▶ **Brief**
Find every line in the records below that holds the word "were", and copy each one.

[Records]

::::::::

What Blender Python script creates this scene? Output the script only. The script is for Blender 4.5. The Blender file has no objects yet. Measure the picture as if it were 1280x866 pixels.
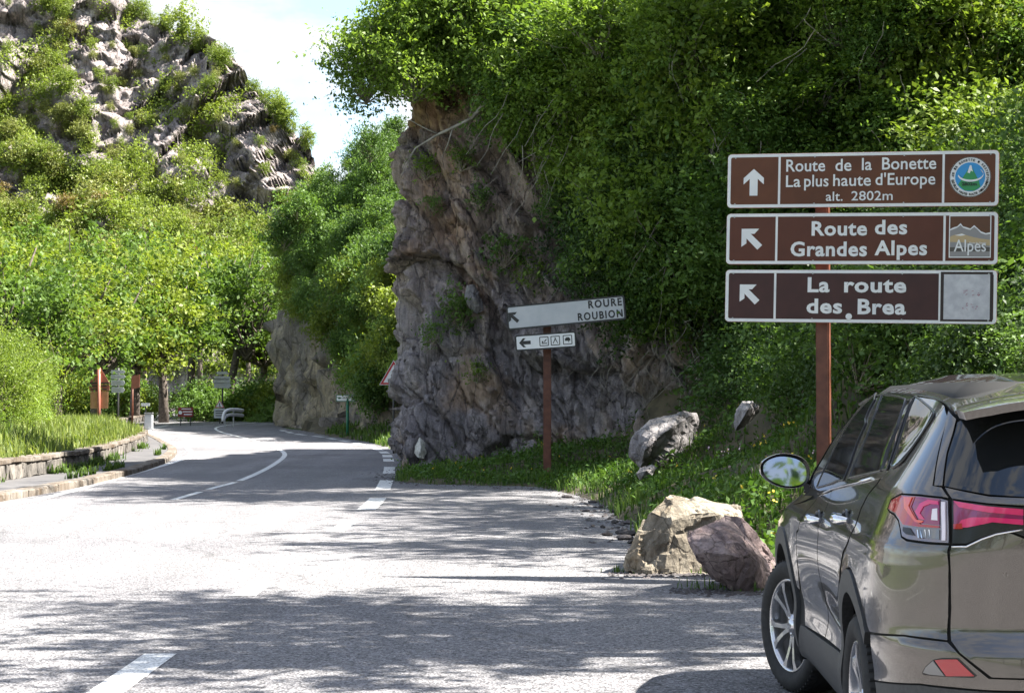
import bpy, bmesh, math, random, time
import numpy as np
from mathutils import Vector, Matrix
from mathutils.geometry import delaunay_2d_cdt
T0 = time.time()
R = math.radians
sc = bpy.context.scene
C = sc.collection
rnd = random.Random(7)
# ------------------------------------------------------------------ camera
CAMH, F, PITCH = 1.54, 2300.0, math.atan(75/2300)
cam = bpy.data.cameras.new('camera')
co = bpy.data.objects.new('camera', cam); C.objects.link(co)
co.location = (0, 0, CAMH); co.rotation_euler = (R(90)+PITCH, 0, 0)
cam.sensor_width = 36; cam.lens = 36*F/1280; cam.clip_end = 6000; cam.clip_start = .1
sc.camera = co
# ------------------------------------------------------------------ light
SUN = Vector((.63, .02, .76)).normalized()
w = bpy.data.worlds.new('World'); sc.world = w; w.use_nodes = True
wt = w.node_tree; wt.nodes.clear()
def wn(t, **k):
    n = wt.nodes.new(t)
    for a, b in k.items(): setattr(n, a, b)
    return n
sky = wn('ShaderNodeTexSky'); sky.sky_type = 'NISHITA'; sky.sun_disc = False
sky.sun_elevation = math.asin(SUN.z); sky.sun_rotation = math.atan2(SUN.x, SUN.y)
sky.air_density = 1.0; sky.dust_density = 1.0
SKY_STRENGTH = 0.068
geo = wn('ShaderNodeTexCoord'); mp = wn('ShaderNodeMapping'); mp.inputs['Scale'].default_value = (1.0, 1.0, 2.4)
mp.inputs['Location'].default_value = (.3, .1, .55)
nz = wn('ShaderNodeTexNoise'); nz.inputs['Scale'].default_value = 6.5; nz.inputs['Detail'].default_value = 10; nz.inputs['Roughness'].default_value = .58
cr = wn('ShaderNodeValToRGB'); cr.color_ramp.elements[0].position = .45; cr.color_ramp.elements[1].position = .56
mx = wn('ShaderNodeMixRGB'); mx.inputs[2].default_value = (3.3, 3.3, 3.3, 1)
cs = wn('ShaderNodeMath'); cs.operation = 'MULTIPLY'; cs.inputs[1].default_value = .85
bg = wn('ShaderNodeBackground'); bg.inputs[1].default_value = SKY_STRENGTH
out = wn('ShaderNodeOutputWorld')
L = wt.links.new
L(geo.outputs['Generated'], mp.inputs[0]); L(mp.outputs[0], nz.inputs[0]); L(nz.outputs[0], cr.inputs[0]); L(cr.outputs[0], cs.inputs[0])
L(cs.outputs[0], mx.inputs[0]); L(sky.outputs[0], mx.inputs[1]); L(mx.outputs[0], bg.inputs[0]); L(bg.outputs[0], out.inputs[0])
sl = bpy.data.lights.new('sun', 'SUN'); sl.energy = 4.6; sl.angle = R(.55); sl.color = (1, .95, .86)
so = bpy.data.objects.new('sun', sl); C.objects.link(so); so.rotation_euler = SUN.to_track_quat('Z', 'Y').to_euler()
sc.view_settings.view_transform = 'Standard'; sc.view_settings.look = 'None'; sc.view_settings.gamma = 1
sc.view_settings.exposure = 2.35
sc.cycles.max_bounces = 6; sc.cycles.diffuse_bounces = 3; sc.cycles.transparent_max_bounces = 12
sc.cycles.caustics_reflective = False; sc.cycles.caustics_refractive = False

# ------------------------------------------------------------------ helpers
cp, sp = math.cos(PITCH), math.sin(PITCH)
def ray(px, py):
    u, v = (px-640)/F, (433-py)/F
    return np.array([u, cp - v*sp, sp + v*cp])
def at(px, py, Y):
    d = ray(px, py); t = Y/d[1]
    return Vector((d[0]*t, Y, CAMH + d[2]*t))
def gz(Y):                                     # the road climbs gently beyond the bend
    Y = np.asarray(Y, float)
    return .01*8*np.log1p(np.exp(np.clip((Y-74)/8, -30, 30))) * (Y < 170) + (Y >= 170)*.96
def gnd(px, py, h=0.0):
    d = ray(px, py); Y = 5.0
    lo, hi = 3.0, 170.0
    for _ in range(50):
        m = (lo+hi)/2
        if CAMH + d[2]*m/d[1] > gz(m)+h: lo = m
        else: hi = m
    Y = lo; return (float(d[0]*Y/d[1]), float(Y))
def tag(o, label=None, cat=None, group=None, kind=None):
    if label: o['label'] = label
    if cat: o['category'] = cat
    if group: o['group'] = group
    if kind: o['kind'] = kind
    return o
def empty(name, loc=(0, 0, 0), rz=0, label=None, cat=None, group=None):
    o = bpy.data.objects.new(name, None); C.objects.link(o); o.location = loc; o.rotation_euler = (0, 0, rz)
    o.empty_display_size = .1
    return tag(o, label, cat, group)
def link(name, me, parent=None, loc=None):
    o = bpy.data.objects.new(name, me); C.objects.link(o)
    if parent is not None: o.parent = parent
    if loc is not None: o.location = loc
    return o
def npmesh(name, V, Fq, mats=(), attr=None, smooth=False, mi=None):
    V = np.asarray(V, np.float32); Fq = np.asarray(Fq, np.int32)
    me = bpy.data.meshes.new(name); n, k = Fq.shape
    me.vertices.add(len(V)); me.vertices.foreach_set('co', V.ravel())
    me.loops.add(n*k); me.loops.foreach_set('vertex_index', Fq.ravel())
    me.polygons.add(n); me.polygons.foreach_set('loop_start', np.arange(0, n*k, k, dtype=np.int32))
    if smooth: me.polygons.foreach_set('use_smooth', np.ones(n, bool))
    for m in (mats if isinstance(mats, (list, tuple)) else [mats]): me.materials.append(m)
    if mi is not None: me.polygons.foreach_set('material_index', np.asarray(mi, np.int32))
    me.update(calc_edges=True)
    if attr is not None:
        a = me.attributes.new('tint', 'FLOAT', 'POINT'); a.data.foreach_set('value', np.asarray(attr, np.float32))
    return me
def grid_faces(nu, nv, off=0, closed=False):
    i = np.arange(nu-1 if not closed else nu)[:, None]; j = np.arange(nv-1)[None]
    i2 = (i+1) % nu
    a = i*nv+j; b = i2*nv+j
    return (np.stack([a, b, b+1, a+1], -1).reshape(-1, 4) + off)
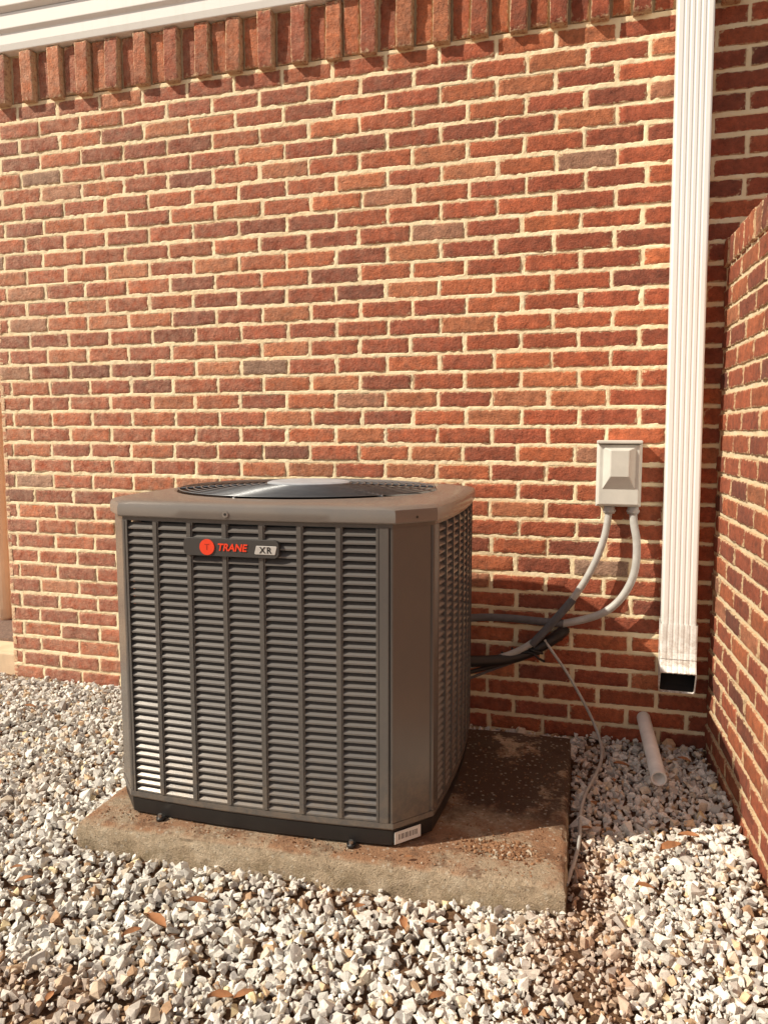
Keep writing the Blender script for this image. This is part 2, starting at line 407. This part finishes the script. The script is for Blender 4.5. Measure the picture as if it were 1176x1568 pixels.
pal=np.array([(.74,.70,.65),(.84,.80,.74),(.62,.59,.55),(.90,.87,.81),(.74,.63,.50),(.46,.43,.41),(.74,.52,.33),(.84,.68,.42),(.48,.30,.18)])
pr=np.array([.27,.23,.16,.14,.10,.045,.028,.012,.018]); pr/=pr.sum()
ci=rng.choice(len(pal),n,p=pr); cc=pal[ci]*rng.uniform(.86,1.08,(n,1))
tint=np.clip(p*1.3+np.clip(vnoise(x,y,2.3,60)-.45,0,1)*.7,0,.92)[:,None]*rng.uniform(.2,1,(n,1))
cc=cc*(1-tint)+np.array([.48,.28,.16])*tint
q=rng.normal(size=(n,4)); q/=np.linalg.norm(q,axis=1,keepdims=True)
a,b,c_,d=q.T
R=np.stack([1-2*(c_**2+d**2),2*(b*c_-a*d),2*(b*d+a*c_),2*(b*c_+a*d),1-2*(b**2+d**2),2*(c_*d-a*b),2*(b*d-a*c_),2*(c_*d+a*b),1-2*(b**2+c_**2)],-1).reshape(n,3,3)
Vs=[];Fs=[];Cs=[];base=0
for k in range(30):
    m=np.where(kind==k)[0]
    if len(m)==0: continue
    v=RV[k]; nv=len(v)
    P=np.einsum('nij,vj->nvi',R[m],v)*r[m][:,None,None]+np.stack([x[m],y[m],z[m]],-1)[:,None,:]
    Ff=(RF[k][None]+(np.arange(len(m))*nv)[:,None,None]).reshape(-1,3)+base
    C=np.ones((len(m),nv,4)); C[...,:3]=cc[m][:,None,:]
    Vs.append(P.reshape(-1,3));Fs.append(Ff);Cs.append(C.reshape(-1,4)); base+=len(m)*nv
mesh_np('gravel',np.concatenate(Vs),np.concatenate(Fs),GR,None,False,np.concatenate(Cs))

# dirt clods on pad (one object)
Vs=[];Fs=[];Cs=[];base=0
for i in range(1700):
    k=random.randrange(30); rr=random.uniform(.0012,.0045)
    if i<900:
        px=random.gauss(-.24,.045);py=random.gauss(-1.005,.02)
        if random.random()<.25: rr=random.uniform(.004,.009)
    elif i<1400: px=random.uniform(-.42,-.1);py=random.uniform(-1.1,-.3)
    else: px=random.uniform(-1.33,-.15);py=random.uniform(-1.15,-1.09)
    if not bool(in_pad(np.array(px),np.array(py),-.01)): continue
    hz_=.010*math.exp(-(((px+.24)/.04)**2+((py+1.005)/.018)**2)) if i<900 else 0
    Rm=np.array(Matrix.Rotation(random.uniform(0,6),3,Vector((random.random(),random.random(),1)).normalized()))
    P=RV[k]@Rm.T*rr+np.array([px,py,.071+hz_]); Vs.append(P); Fs.append(RF[k]+base); base+=len(P)
    C=np.ones((len(P),4)); C[:,:3]=(.30,.155,.08) if random.random()<.9 else (.5,.42,.33); Cs.append(C)
mesh_np('soil_debris',np.concatenate(Vs),np.concatenate(Fs),GR,None,False,np.concatenate(Cs))
V=[];F=[]
def leaf(x,y,z,L,a):
    b=len(V); ca,sa=math.cos(a),math.sin(a); c=random.uniform(-.3,.3); tx=random.uniform(-.25,.25)
    for t,wd,h in((0,.02,0),(.25,.2,.12),(.55,.24,.16),(.8,.13,.1),(1,.01,0)):
        for s in(-1,0,1):
            lx=(t-.5)*L; ly=s*wd*L; V.append((x+lx*ca-ly*sa,y+lx*sa+ly*ca,z+h*L*.5+abs(s)*L*.1*(1+c)+tx*lx))
    for i in range(4):
        for j in range(2): F.append((b+i*3+j,b+i*3+j+1,b+i*3+j+4,b+i*3+j+3))
for (lx,ly,L) in [(.17,-.80,.07),(.22,-.72,.055),(.10,-1.0,.045),(-.95,-1.45,.06),(-.98,-1.50,.045),(-.70,-1.62,.05),(-.66,-1.60,.04),(-.42,-1.30,.04),(-.36,-1.28,.03),(.05,-.3,.05),(-.03,-.6,.04),(-2.2,-.4,.05),(-1.8,-1.0,.05),(.25,-.2,.05),(-1.6,-1.3,.05),(-1.35,-1.4,.04),(-.3,-1.5,.04),(-.2,-.2,.03),(-.9,-1.36,.05)]+[(random.uniform(-3,.3),random.uniform(-2.2,-.05),random.uniform(.02,.035)) for _ in range(40)]:
    zz=.078 if bool(in_pad(np.array(lx),np.array(ly))) else .029
    leaf(lx,ly,zz,L,random.uniform(0,6))
mesh('fallen_leaves',V,F,LEAF,None,True)

# ---------------------------------------------------------------- air conditioner
Zp=.072
ac=empty('air_conditioner',(-.892,-.666,0),math.radians(2.0))
W,D,cx,cy,BOW=.908,.85,.085,.095,.016
def outline(off=0,m=9):
    w,d=W/2+off,D/2+off; a,b=cx,cy; P=[]
    for i in range(m):
        t=-1+2*i/(m-1); P.append((t*(w-a),-d-BOW*(1-t*t)))
    for i in range(m):
        t=-1+2*i/(m-1); P.append((w+BOW*(1-t*t),t*(d-b)))
    for i in range(m):
        t=1-2*i/(m-1); P.append((t*(w-a),d+BOW*(1-t*t)))
    for i in range(m):
        t=1-2*i/(m-1); P.append((-w-BOW*(1-t*t),t*(d-b)))
    return P
def loft(name,rings,mat,capb=False,capt=False,smooth=False,parent=ac):
    n=len(rings[0]);V=[];F=[]
    for r_ in rings: V+=r_
    for k in range(len(rings)-1):
        for i in range(n): F.append((k*n+i,k*n+(i+1)%n,(k+1)*n+(i+1)%n,(k+1)*n+i))
    if capb:F.append(tuple(range(n))[::-1])
    if capt:F.append(tuple(range((len(rings)-1)*n,len(rings)*n)))
    o=mesh(name,V,F,mat,parent,smooth)
    if smooth: o.data.set_sharp_from_angle(angle=math.radians(27))
    return o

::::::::

▶ **Finished exercise**
What Blender Python script creates this scene? Output the script only. The script is for Blender 4.5. The Blender file has no objects yet. Measure the picture as if it were 1280x866 pixels.
Keep writing the Blender script for this image. This is part 2, starting at line 407. This part finishes the script. The script is for Blender 4.5. Measure the picture as if it were 1176x1568 pixels.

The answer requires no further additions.